:: WHAT IS BEING ASKED ::
Where a line holds "scene", copy it.

:: AVAILABLE DATA ::
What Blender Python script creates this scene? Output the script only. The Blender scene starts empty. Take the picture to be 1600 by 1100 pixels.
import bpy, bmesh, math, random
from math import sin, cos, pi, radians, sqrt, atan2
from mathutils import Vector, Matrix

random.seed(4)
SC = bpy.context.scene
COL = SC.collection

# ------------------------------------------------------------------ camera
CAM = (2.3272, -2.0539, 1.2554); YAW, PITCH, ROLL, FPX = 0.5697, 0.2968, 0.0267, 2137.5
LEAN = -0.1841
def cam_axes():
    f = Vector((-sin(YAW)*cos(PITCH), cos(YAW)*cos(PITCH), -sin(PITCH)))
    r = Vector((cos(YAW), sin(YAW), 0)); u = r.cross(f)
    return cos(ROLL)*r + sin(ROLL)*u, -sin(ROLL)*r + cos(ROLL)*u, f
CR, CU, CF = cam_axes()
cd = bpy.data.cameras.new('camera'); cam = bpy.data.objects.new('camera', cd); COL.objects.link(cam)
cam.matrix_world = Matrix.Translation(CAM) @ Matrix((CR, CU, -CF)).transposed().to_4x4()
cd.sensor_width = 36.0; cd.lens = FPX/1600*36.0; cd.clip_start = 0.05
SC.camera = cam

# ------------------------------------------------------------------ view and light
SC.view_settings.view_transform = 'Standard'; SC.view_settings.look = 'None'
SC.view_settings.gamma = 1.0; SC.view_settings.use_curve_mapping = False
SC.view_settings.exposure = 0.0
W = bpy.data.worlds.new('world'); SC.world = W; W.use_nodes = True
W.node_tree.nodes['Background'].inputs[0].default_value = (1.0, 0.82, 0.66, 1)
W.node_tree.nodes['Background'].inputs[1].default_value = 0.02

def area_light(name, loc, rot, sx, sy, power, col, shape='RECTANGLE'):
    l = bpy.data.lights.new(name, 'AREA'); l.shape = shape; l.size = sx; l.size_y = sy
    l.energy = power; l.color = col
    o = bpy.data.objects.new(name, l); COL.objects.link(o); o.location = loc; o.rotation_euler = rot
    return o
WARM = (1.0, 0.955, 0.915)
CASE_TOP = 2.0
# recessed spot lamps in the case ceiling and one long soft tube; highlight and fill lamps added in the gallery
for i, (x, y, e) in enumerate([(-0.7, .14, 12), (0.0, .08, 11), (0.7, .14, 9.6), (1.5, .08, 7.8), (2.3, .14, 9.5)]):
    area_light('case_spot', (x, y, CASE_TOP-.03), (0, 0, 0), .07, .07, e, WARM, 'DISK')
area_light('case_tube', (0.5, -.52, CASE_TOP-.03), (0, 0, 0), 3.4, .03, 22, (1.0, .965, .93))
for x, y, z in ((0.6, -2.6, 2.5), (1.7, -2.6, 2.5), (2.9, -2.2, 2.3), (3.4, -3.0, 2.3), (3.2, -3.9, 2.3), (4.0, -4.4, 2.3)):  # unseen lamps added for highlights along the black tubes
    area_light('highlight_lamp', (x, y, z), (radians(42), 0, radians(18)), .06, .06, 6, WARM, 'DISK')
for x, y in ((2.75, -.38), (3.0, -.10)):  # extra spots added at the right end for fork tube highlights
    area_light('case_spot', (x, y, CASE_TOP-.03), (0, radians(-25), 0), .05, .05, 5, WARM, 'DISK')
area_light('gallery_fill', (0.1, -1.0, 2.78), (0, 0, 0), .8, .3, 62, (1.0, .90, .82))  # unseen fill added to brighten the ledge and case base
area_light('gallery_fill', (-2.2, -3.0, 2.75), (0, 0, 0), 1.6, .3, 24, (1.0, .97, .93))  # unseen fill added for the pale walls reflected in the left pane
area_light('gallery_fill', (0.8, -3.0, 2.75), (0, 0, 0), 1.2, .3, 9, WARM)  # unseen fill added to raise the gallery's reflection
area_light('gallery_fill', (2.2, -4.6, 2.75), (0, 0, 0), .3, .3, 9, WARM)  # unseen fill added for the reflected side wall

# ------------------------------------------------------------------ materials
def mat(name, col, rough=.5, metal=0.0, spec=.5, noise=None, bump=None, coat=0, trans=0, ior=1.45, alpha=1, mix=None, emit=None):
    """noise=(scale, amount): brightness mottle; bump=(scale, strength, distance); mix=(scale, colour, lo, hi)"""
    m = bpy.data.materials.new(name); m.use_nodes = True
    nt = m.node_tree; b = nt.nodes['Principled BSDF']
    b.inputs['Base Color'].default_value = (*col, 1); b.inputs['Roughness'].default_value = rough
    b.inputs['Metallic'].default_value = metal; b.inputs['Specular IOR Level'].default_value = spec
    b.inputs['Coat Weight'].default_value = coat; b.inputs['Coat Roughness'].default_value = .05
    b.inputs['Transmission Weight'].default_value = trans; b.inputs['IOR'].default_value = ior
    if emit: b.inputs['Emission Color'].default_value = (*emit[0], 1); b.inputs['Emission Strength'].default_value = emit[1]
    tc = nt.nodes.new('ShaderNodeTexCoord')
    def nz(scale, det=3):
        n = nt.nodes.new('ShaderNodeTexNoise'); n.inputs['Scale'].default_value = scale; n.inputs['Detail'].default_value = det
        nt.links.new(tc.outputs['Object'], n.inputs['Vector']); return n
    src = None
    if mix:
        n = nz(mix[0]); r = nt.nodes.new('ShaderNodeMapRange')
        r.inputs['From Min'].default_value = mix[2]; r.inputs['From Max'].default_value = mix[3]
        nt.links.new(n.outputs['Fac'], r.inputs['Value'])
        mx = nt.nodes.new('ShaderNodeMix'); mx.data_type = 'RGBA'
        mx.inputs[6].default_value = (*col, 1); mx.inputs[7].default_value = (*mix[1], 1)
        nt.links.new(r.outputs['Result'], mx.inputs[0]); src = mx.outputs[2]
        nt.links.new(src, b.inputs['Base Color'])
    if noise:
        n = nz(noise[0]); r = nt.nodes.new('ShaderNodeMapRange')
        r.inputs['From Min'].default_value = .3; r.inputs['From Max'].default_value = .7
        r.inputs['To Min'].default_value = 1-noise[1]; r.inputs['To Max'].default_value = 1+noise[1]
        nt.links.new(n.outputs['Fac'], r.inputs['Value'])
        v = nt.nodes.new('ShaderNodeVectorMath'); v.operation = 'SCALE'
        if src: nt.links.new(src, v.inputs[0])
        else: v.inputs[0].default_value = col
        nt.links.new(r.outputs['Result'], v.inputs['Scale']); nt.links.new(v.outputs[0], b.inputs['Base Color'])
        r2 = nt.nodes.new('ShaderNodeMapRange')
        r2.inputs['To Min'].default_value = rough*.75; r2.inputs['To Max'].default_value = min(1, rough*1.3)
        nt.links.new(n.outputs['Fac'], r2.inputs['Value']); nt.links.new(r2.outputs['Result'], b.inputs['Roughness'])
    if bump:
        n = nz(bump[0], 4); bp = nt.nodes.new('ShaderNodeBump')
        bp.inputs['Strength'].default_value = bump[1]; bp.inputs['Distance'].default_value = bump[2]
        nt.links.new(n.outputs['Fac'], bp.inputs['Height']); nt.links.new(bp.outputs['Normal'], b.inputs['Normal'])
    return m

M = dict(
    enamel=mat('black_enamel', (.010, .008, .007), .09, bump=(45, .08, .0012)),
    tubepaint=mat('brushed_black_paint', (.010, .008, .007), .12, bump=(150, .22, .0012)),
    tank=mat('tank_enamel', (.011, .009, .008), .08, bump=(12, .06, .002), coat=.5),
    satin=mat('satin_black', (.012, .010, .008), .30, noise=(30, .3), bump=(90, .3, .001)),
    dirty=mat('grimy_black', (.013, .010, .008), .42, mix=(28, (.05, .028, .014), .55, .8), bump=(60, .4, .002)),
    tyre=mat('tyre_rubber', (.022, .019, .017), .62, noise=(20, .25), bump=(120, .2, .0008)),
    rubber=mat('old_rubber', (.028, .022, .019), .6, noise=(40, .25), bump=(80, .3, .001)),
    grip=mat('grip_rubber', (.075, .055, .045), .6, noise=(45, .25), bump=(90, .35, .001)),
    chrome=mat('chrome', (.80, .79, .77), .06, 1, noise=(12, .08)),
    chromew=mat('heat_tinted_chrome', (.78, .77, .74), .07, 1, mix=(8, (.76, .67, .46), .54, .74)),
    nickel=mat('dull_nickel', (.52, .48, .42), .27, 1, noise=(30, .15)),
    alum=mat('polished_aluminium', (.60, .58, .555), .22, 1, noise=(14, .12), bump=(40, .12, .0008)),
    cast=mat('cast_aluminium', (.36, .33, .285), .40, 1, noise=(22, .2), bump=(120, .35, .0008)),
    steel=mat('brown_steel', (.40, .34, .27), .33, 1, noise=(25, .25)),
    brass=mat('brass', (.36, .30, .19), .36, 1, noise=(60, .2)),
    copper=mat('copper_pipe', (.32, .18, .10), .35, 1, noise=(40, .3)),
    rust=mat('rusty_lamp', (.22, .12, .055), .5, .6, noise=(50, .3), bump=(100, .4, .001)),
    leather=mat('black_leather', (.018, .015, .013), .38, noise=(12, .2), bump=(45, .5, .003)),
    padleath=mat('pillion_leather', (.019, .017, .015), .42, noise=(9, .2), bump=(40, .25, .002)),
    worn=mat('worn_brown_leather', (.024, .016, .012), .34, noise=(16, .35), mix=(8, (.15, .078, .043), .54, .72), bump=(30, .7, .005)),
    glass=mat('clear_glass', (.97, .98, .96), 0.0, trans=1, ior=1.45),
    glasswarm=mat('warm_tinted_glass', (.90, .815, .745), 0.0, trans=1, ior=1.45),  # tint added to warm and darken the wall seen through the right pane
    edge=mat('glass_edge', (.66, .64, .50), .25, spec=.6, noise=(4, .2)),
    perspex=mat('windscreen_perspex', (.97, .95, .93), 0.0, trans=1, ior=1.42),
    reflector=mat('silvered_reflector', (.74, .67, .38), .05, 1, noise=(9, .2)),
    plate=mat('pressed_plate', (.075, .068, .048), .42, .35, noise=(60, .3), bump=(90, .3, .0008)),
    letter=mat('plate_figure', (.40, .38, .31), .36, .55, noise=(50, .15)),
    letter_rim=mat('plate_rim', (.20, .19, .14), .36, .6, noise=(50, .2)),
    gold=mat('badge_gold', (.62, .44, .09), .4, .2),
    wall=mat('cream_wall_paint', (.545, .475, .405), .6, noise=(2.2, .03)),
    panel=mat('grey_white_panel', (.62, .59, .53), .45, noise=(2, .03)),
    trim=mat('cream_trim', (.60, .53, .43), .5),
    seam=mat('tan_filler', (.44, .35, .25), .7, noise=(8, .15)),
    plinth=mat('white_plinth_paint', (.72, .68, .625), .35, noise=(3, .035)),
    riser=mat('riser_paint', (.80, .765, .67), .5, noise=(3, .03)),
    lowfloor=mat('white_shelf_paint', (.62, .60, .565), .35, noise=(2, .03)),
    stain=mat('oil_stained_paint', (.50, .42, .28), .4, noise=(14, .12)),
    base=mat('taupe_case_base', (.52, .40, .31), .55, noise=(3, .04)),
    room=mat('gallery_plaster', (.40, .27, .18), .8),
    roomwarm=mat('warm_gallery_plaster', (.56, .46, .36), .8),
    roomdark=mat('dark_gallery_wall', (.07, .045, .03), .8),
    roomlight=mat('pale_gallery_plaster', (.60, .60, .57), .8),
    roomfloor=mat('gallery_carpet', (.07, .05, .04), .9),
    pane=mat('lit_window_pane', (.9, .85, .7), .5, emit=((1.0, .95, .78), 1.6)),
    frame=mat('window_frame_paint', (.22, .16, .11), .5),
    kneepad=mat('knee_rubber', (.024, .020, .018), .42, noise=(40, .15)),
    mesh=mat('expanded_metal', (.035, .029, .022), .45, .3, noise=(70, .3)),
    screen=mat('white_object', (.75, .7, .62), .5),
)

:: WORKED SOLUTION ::
What Blender Python script creates this scene? Output the script only. The Blender scene starts empty. Take the picture to be 1600 by 1100 pixels.
SC = bpy.context.scene